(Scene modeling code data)

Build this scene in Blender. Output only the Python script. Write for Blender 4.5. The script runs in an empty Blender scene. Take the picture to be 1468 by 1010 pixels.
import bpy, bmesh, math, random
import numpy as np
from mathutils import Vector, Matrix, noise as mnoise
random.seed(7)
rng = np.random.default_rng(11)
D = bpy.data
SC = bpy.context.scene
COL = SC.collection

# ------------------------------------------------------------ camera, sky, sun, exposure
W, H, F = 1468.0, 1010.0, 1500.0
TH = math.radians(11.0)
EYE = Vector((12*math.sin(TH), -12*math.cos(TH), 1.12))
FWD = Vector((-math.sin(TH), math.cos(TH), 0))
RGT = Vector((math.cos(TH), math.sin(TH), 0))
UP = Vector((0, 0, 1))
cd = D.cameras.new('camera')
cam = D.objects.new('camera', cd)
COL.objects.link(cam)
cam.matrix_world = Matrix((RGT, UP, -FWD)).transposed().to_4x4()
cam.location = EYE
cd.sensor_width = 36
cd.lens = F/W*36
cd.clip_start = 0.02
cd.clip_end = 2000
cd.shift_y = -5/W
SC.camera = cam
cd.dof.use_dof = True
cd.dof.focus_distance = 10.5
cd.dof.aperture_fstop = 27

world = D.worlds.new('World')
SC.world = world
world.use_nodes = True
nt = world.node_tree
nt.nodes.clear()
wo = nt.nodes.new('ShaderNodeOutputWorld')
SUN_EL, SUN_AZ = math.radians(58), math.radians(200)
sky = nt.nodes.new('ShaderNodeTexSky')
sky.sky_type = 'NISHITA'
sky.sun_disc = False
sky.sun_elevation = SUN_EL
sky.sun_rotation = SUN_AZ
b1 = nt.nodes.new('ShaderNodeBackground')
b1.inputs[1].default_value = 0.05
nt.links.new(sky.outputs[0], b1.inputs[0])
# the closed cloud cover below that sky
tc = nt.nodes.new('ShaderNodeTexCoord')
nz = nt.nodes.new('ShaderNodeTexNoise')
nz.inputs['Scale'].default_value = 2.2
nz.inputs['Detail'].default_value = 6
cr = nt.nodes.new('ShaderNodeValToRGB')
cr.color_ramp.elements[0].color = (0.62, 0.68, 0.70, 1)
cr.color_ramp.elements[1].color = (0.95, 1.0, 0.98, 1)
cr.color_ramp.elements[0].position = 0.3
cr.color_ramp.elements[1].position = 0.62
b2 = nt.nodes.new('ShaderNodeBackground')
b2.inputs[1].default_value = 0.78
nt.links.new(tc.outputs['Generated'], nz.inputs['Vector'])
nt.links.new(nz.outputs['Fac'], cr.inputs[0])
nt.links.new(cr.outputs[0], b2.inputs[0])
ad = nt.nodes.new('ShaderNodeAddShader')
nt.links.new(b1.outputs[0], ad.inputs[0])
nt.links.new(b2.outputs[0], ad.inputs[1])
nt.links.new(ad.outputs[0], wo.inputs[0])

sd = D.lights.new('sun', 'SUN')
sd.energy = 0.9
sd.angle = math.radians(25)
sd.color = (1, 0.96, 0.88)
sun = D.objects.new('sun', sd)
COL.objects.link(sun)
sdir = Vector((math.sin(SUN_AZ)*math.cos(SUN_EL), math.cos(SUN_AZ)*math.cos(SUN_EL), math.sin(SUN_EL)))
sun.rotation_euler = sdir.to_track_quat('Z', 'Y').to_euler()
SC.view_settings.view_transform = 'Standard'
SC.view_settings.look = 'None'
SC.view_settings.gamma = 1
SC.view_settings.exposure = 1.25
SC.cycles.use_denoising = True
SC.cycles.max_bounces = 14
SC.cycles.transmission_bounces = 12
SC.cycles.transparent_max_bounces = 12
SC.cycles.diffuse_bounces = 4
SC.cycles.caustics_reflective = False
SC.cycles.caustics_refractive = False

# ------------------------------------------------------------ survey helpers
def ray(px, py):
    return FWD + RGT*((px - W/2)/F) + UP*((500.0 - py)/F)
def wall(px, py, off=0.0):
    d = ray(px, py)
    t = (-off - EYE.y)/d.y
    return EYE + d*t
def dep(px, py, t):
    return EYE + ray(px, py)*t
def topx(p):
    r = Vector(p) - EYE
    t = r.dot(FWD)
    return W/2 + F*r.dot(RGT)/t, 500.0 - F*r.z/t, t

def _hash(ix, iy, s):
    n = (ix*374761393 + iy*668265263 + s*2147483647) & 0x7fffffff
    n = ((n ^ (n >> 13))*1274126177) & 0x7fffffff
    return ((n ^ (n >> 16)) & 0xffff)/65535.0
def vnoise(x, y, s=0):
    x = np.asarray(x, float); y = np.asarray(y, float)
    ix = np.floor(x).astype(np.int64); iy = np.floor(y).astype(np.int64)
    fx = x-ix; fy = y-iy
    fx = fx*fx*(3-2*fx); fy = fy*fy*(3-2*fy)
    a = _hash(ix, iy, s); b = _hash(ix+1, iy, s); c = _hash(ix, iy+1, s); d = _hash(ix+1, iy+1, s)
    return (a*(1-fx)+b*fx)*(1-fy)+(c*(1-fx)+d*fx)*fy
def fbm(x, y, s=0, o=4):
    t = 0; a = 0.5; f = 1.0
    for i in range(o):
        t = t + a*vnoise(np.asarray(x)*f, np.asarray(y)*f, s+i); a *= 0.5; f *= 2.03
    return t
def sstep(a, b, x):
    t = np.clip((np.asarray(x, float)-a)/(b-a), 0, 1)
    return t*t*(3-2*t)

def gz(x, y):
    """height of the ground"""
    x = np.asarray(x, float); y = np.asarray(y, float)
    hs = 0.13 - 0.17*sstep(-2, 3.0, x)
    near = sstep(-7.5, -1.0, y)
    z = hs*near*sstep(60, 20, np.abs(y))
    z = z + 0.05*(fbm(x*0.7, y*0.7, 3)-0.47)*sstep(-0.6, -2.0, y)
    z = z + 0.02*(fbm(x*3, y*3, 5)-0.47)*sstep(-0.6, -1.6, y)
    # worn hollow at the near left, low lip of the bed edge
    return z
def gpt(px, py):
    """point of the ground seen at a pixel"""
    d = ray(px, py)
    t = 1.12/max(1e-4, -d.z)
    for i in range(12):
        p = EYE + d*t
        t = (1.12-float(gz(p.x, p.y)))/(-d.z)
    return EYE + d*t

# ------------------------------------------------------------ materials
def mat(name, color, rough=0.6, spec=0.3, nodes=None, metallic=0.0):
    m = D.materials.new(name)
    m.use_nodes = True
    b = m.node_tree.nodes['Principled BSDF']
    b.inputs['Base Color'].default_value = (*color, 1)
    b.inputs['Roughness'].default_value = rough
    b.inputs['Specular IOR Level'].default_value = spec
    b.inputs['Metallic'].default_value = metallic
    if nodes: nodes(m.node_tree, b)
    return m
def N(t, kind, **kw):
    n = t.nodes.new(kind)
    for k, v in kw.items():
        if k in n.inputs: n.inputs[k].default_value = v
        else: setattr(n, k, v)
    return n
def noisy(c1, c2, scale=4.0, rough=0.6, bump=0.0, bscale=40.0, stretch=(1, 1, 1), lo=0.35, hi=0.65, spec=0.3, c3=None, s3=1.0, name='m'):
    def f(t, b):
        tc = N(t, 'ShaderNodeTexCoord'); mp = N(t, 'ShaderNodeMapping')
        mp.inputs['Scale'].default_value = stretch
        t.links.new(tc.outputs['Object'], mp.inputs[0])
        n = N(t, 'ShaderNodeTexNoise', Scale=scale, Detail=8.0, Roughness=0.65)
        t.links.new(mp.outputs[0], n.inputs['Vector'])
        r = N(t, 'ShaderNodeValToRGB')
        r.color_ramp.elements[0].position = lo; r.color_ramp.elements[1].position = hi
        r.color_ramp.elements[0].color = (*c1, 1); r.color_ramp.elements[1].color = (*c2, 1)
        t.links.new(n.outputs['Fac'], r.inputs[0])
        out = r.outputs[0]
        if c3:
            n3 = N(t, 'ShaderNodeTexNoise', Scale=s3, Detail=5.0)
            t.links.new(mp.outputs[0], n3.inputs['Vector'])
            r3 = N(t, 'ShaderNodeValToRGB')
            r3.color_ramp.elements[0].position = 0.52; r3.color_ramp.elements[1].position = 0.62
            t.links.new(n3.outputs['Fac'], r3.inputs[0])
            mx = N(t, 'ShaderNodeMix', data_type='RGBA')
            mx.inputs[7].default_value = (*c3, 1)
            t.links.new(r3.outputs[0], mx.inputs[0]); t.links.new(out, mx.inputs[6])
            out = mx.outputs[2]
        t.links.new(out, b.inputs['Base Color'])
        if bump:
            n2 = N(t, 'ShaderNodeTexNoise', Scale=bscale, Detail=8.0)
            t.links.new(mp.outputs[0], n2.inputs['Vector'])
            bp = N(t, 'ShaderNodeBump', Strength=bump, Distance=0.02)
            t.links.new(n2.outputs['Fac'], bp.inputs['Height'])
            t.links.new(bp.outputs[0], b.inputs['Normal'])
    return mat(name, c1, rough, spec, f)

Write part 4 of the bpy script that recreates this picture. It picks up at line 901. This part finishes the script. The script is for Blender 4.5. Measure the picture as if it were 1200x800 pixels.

# [Your task]
Tell how many lines above contain the word "that". Give the number alone.

# [Solution]
2